Переводила она с английского (Вудхауз, Честертон, Льюис, Сэйерс, Грин, Бернетт, Гэллико), португальского (де Кейрош), французского (Ионеско), итальянского (Пиранделло). А однажды, 29 мая 1974 года, Трауберг вместе с другими благодарными Честертону людьми (и животными! — по ее выражению, это были «шестеро взрослых, девочка [дочь Трауберг] и кот») собрались для того, чтобы отметить 100 лет со дня рождения писателя. Они «ели ветчину и сыр, пили пиво и создавали Честертоновское общество, точнее — его русское отделение». Существовало ли подобное где-то еще, они не знали, — но, как выяснилось позже, в тот же день было основано и английское общество Честертона.
Позже, когда многое стало возможным, в том числе поездки в Англию, в Оксфорде ей задали вопрос: «Если бы вам не надо было зарабатывать деньги, кого бы вы переводили?» Трауберг говорила: «В таком случае я бы переводила только Вудхауза и Честертона. Это мои любимые авторы, они написали детские книги, которые воскрешают райскую жизнь не как иллюзию, а как благодарность […] Мы видим, что такое священность свободного нетронутого обыкновенного человека, не интеллектуала и не фанатика, а, например, обыкновенной женщины, которая идет в магазин. […] Таков человек, и его мучить нельзя. […] Вудхауз и Честертон близки к этому: человек — отчасти ребенок, его жалко, он священен».

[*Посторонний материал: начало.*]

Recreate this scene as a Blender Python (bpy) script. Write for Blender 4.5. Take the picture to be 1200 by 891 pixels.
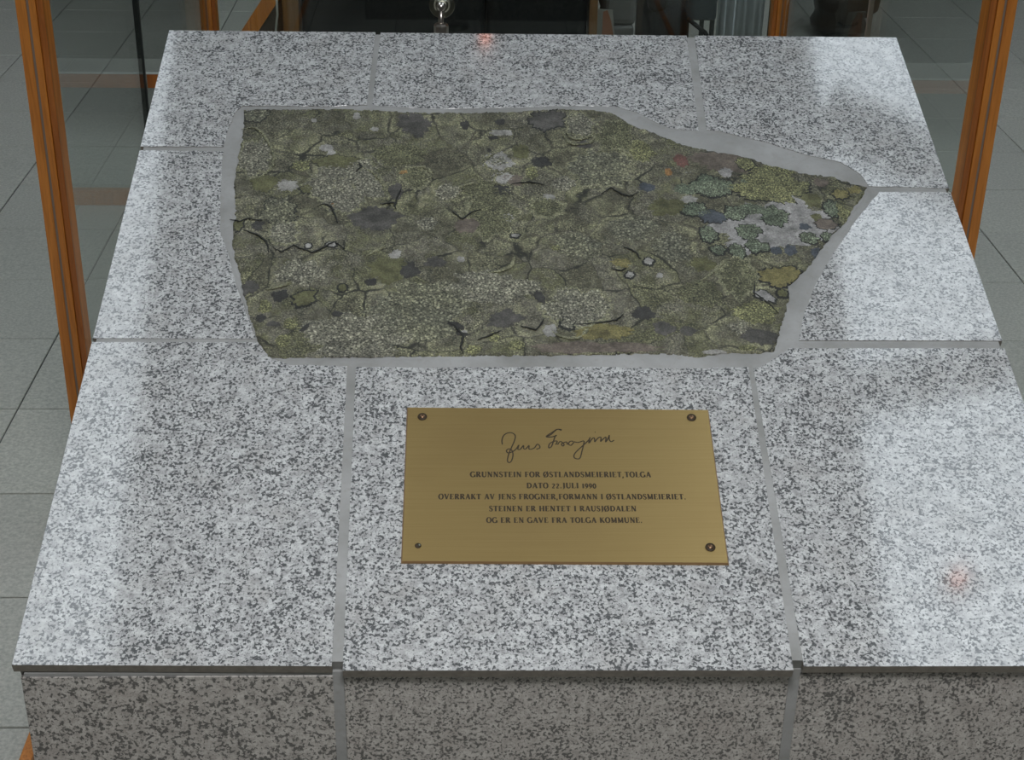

Даже выхватив несколько фраз из ее предисловий, можно заочно полюбить и книгу, и автора навсегда. Здесь возникает детский восторг, который объяснить в терминах культурологических (и даже философских) невозможно, как невозможно аргументировать, почему, например, прекрасен верблюд — «наш старинный друг, доисторический домашний зверь», или «почему вдруг самые привычные вещи обретают поэтичность, которой радуется ребенок, когда берет ружье в дорогу или булочку в постель».
Масштаба филологического и гуманистического таланта Трауберг хватило бы на многое, но как-то в молодости сделав выбор, она затем сознательно отграничивала себя от собственно авторского «творчества». «Творчество — очень трудная проблема, — говорила она. — Никто не может запретить писать, тем более в мирском понимании, но для души об этом стоит подумать. Я выросла в богемной среде, и у меня изначальная прививка». Трауберг, конечно, писала «свое» (эссе и мемуары), но это всегда была апологетика и та самая благодарность: авторам, «учителям надежды»; людям, с которыми встречалась.
Что касается ее профессиональной, переводческой деятельности — она была для Трауберг способом превращать хаос в космос. Кстати, какими-то похожими свойствами — по ее собственным словам — обладала и обычная уборка… Чтобы добавить еще один, очень важный штрих, просто процитирую здесь слова, которые Наталья Леонидовна повторяла вслед за Честертоном: «Если мы не будем красить белый столб, он скоро станет черным».
В ту минуту, когда Трауберг умерла («нет, — говорят теперь и пишут о ней — умерла — неправильное слово»), в общем, в 22:38 1 апреля 2009 года я занималась тем, что взахлеб, с учащенным пульсом рассказывала незнакомому с ее творчеством человеку, как вышедшие из-под ее пера слова бывают биографически, жизненно важны. На одной из страниц книги мемуаров «Сама жизнь» (2008) Трауберг еще раз выразила свое выстраданное и такое радостное намерение — верить в читателя несмотря ни на что: «Очень может быть, что где-то сидит человек лет восемнадцати и, не придуриваясь (хотя бы потому, что рядом никого нет), испытывает точно то же самое, что испытывали мы…» За это, и еще за то, что символом священности простой жизни, наперекор всему, может быть обычная жареная курица, — спасибо.